Terry Interviews Film Community
Terry speaks with filmmakers, producers and composers

 

 


 

Terry speaks to Mark Kilian who scored John Carpenter's latest film THE WARD.


Terry Wickham: How did you get the gig to score THE WARD?

 
Mark Kilian: Through Echo Lake Entertainment who made the film. They had worked on Tsotsi and being familiar with my work hired me to do and Indian film called 'Before The Rains' and when 'The Ward' came up they put me up for it. But it really was John who made the decision. I wrote some suites for it and he really liked what I did and so I was hired.
 
TW:  Were you a fan of John Carpenter’s movies before hand?

MK: Big time! The 'Halloween' theme being so simple, effective and yet in 5/4 time was amazing. And all his movies I really loved - 'The Thing' - 'Escape from NY' etc. But when I studied composition at The University of Natal (as it was called then) in Durban, South Africa, I was fortunate to study with Jurgen Brauninger who had studied and worked with Dan Wyman from California who had worked with John Carpenter as orchestrator/synthesist on 'Halloween' and 'The Fog'. So Dan came over for a semester here and there and I got to study with him and I thought I was in heaven studying with someone who had worked with John. So yes, I was (and am) a big fan.

 
TW:  How early did you get involved on the project?  Were you onboard before principal photography or did you just watch the film and score it after it was edited?

MK: The film was closer to the final stages of editing by the time I was hired. 

 
TW:  What was it like working with John Carpenter?  Was he hands on or did he leave you alone to do your thing?

MK: I can honestly say it was one of the best experiences of my career. John is a guy who knows exactly what he wants. But he also has a way of leaving you alone. I was extremely free to try all sorts of things and because he is a composer himself he doesn't let the music get mired in that awkward place between personal taste and what is good for the film. His notes always made complete sense dramatically and emotionally which is rare enough, but to have them make complete sense on a musical level too was really neat. 

 
TW: Did Carpenter’s work as a composer influence you at all?

MK: In general for sure. But on this project specifically? I absolutely tried so incorporate his sound. Not as a tool of departure for the score, but as one of the 'instruments' of my ensemble. 

 
TW: Your score is rich and diverse.  You’ve got beautiful melody mixed with hard charging horror music.  How did you come up with this wide range of music?


MK: Well as I was saying in the previous answer, I wanted to incorporate John's sound into the more traditional setting of the orchestra doing conventional harmonic and melodic stuff, but also some aleatoric and avant-garde stuff too. The female vocal came about from this LA singer, Toddy Walters with whom I was making an album with at the time. I asked her to try to sound like a deranged little girl and I think the creepiness comes from the fact that this is not her normal style of singing. She totally pulled it off. 

 
TW: Your composition captured the feeling of being trapped (in prison) with a hopeless future.  How were you able to encapsulate this?

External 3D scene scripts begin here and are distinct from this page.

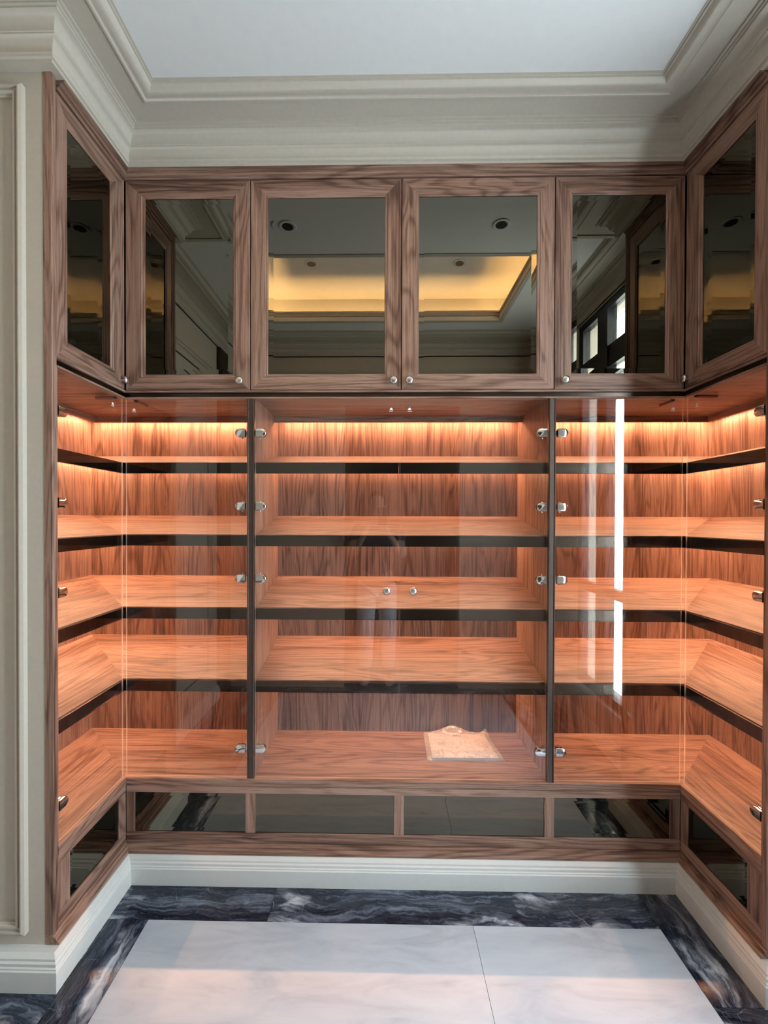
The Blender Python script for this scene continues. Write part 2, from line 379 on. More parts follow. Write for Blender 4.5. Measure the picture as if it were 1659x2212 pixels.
# ceiling with lit tray ------------------------------------------------
TX0, TX1, TY0, TY1, ZT = -0.87, 0.89, -1.63, -0.80, 3.215
ce = thing('ceiling', (0, -1, ZC), 'white ceiling with a warm lit tray recess', None, None, 'structure')
bm = bmesh.new()
for b in ((-1.62, 1.78, TY1, 0.56, ZC, ZC+0.03), (-1.62, 1.78, -2.107, TY0, ZC, ZC+0.03), (-1.62, TX0, TY0, TY1, ZC, ZC+0.03), (TX1, 1.78, TY0, TY1, ZC, ZC+0.03)): box(bm, *b)
put('ceiling_board', bm, CEIL, ce)
g = 0.15
bm = bmesh.new()
box(bm, TX0-g-0.05, TX1+g+0.05, TY0-g-0.05, TY1+g+0.05, ZT, ZT+0.05)
for b in ((TX0-g-0.05, TX0-g, TY0-g-0.05, TY1+g+0.05), (TX1+g, TX1+g+0.05, TY0-g-0.05, TY1+g+0.05), (TX0-g, TX1+g, TY0-g-0.05, TY0-g), (TX0-g, TX1+g, TY1+g, TY1+g+0.05)): box(bm, *b, ZC+0.03, ZT)
put('tray_recess', bm, CEIL, ce)
tp = [(TX0, TY1), (TX1, TY1), (TX1, TY0), (TX0, TY0)]
bm = bmesh.new()
prof = [(-0.03, ZC+0.03), (-0.03, ZC+0.075), (0.000, ZC+0.075), (0.0, ZC+0.062), (-0.006, ZC+0.055), (-0.006, ZC+0.040), (-0.014, ZC+0.030), (-0.014, ZC+0.016), (-0.002, ZC+0.008), (-0.002, ZC-0.004), (-0.03, ZC-0.004)]
sweep(bm, prof, tp, 0, 4)
bmesh.ops.delete(bm, geom=[f for f in bm.faces if len(f.verts) > 4], context='FACES')
put('tray_moulding', bm, PAINT, ce)
cv = thing('cove_light', (0, -1, ZC+0.05), 'warm light strip hidden in the ceiling tray', 'light strip')
for k, b in enumerate(((TX0-0.09, TX1+0.09, TY0-0.09, TY0-0.078), (TX0-0.09, TX1+0.09, TY1+0.078, TY1+0.09), (TX0-0.09, TX0-0.078, TY0-0.07, TY1+0.07), (TX1+0.078, TX1+0.09, TY0-0.07, TY1+0.07))):
    boxo('light_strip', *b, ZC+0.031, ZC+0.037, COVEM, cv)

# crown moulding round niche and room ------------------------------------
PATH = [(XL, YW), (XL, 0), (XR, 0), (XR, YW), (1.437, YW), (1.437, -2.037), (-1.367, -2.037), (-1.367, YW)]
def arc(p0, p1, bulge, n=6):
    (a, b), (c, d) = p0, p1; out = []
    for k in range(n+1):
        t = k/n; nx, ny = -(d-b), (c-a); s = bulge*4*t*(1-t)
        out.append((a+(c-a)*t+nx*s, b+(d-b)*t+ny*s))
    return out
crown = [(-0.02, ZC), (-0.02, 2.834), (0.030, 2.834), (0.030, 2.843), (0.037, 2.845), (0.037, 2.852)] \
    + arc((0.039, 2.855), (0.052, 2.889), 0.16) + [(0.056, 2.891), (0.056, 2.896)] + arc((0.058, 2.897), (0.083, 2.931), 0.16) \
    + [(0.087, 2.932), (0.087, 2.938), (0.093, 2.939), (0.093, 2.944), (0.103, 2.945), (0.103, 2.950), (0.176, 2.950), (0.176, 2.945), (0.183, 2.945), (0.186, 2.949)] \
    + arc((0.189, 2.950), (0.224, 2.968), -0.20) + [(0.230, 2.969), (0.230, 2.9725), (0.238, 2.9735), (0.238, ZC)]
bm = bmesh.new(); sweep(bm, crown, PATH, 0, 8)
bmesh.ops.delete(bm, geom=[f for f in bm.faces if len(f.verts) > 4], context='FACES')
o = put('trim_1', bm, PAINT, None, smooth=True); tag(o, 'stepped cream crown moulding around the niche and room', None, None, 'structure')

# skirting ------------------------------------------------------------
skp = [(-0.012, 0.0), (0.048, 0.0), (0.048, 0.064), (0.0445, 0.067), (0.0445, 0.071), (0.041, 0.074), (0.041, 0.083), (0.036, 0.087), (0.036, 0.094), (0.030, 0.099), (0.024, 0.104), (0.010, 0.105), (-0.012, 0.105)]
PATHS = [(XL, YW), (XL, 0), (XR, 0), (XR, YW), (1.425, YW), (1.425, -2.025), (-1.355, -2.025), (-1.355, YW)]
for i, nm, lb in ((0, 'left', 'pale stepped skirting under the left cabinet'), (1, 'back', 'pale stepped skirting under the back cabinets'), (2, 'right', 'shaded pale skirting under the right cabinet'),
                  (3, 'right_return', 'pale skirting on the wall strip beside the right cabinet'), (4, 'window', 'pale skirting under the window'), (6, 'left_wall', 'pale skirting on the side wall opposite the window'), (7, 'left_return', 'cream skirting on the panelled wall beside the left cabinet')):
    bm = bmesh.new(); sweep(bm, skp, PATHS, i, i+1)
    o = put('baseboard_'+nm, bm, SKIRT); tag(o, lb, None, None, 'structure')

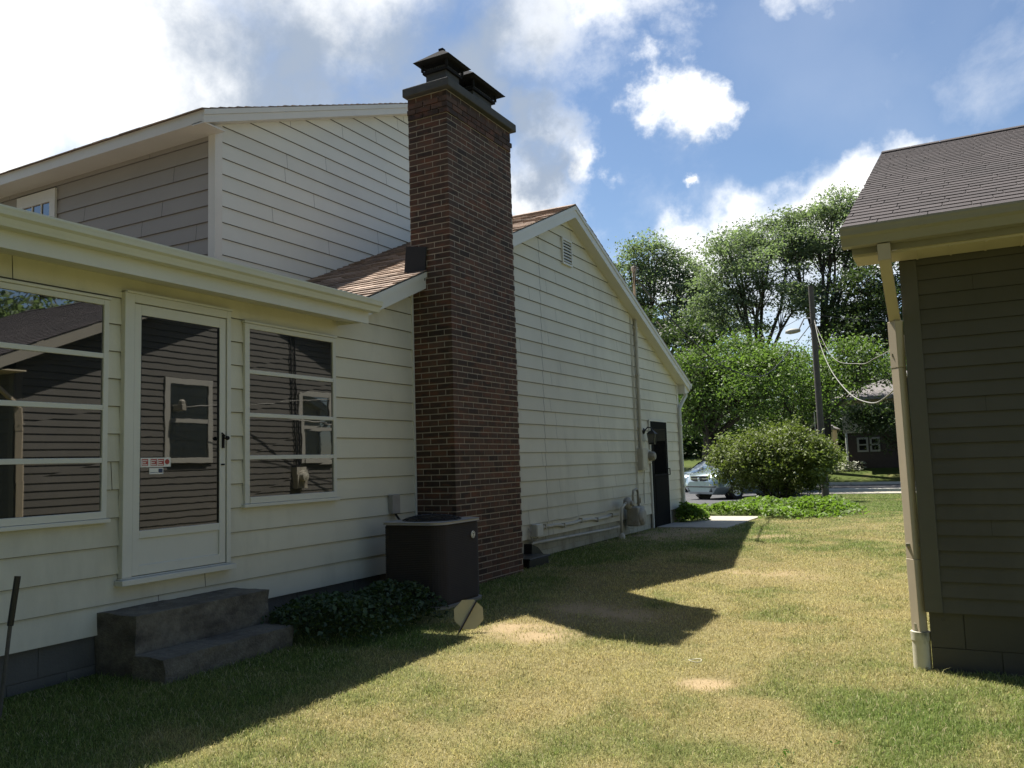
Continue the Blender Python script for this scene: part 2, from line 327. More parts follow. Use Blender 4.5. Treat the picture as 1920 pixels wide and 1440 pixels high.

MK: By trying to eschew the more traditional approach of theme and development where a theme or 2 or 3 gets it's series of developments as you progress through the movie and all themes are attached to characters. In this score I wanted to keep this feeling of static and claustrophobia throughout the score. The thing about mental illness is that it has no beginning, middle and end. It's a totally unpredictable state of mind. So I didn't want to give the audience the sense of development as we work through the story. The pieces come and go and they are definitely related, but in a fractured kind of way. 

 
TW: Had you scored any scary movies before THE WARD?

MK: No, (well a short!) but I cut me teeth in Hollywood working as a composer's assistant with possibly the best horror movie composer out there - Christopher Young. So I've been dying to get an opportunity to do that and could not believe my luck that the first one I got was a John Carpenter film!

 
TW: Your music has a clean, big sound.  How’d you capture that?

MK: My engineer Casey Stone is just great at getting things sounding big and yet clean at the same time.

 
TW: Did the film get any kind of theatrical release?  I think it deserved it.

MK: It did although small. It's unfortunate that so many people chose to whip this film down - a sad side of our culture is that we love nothing more than to take somebody down once they've been up. Neither John nor this film deserved the response it got. The film is way better than it got credit for.

 
TW: What lies ahead in terms of your scoring assignments?

MK: I just finished a beautiful film called 'Bless Me Ultima' which will be coming out next year. I'm doing a very interesting documentary at the moment with a chamber orchestra.  And I have an exciting film starting next year, again with orchestra.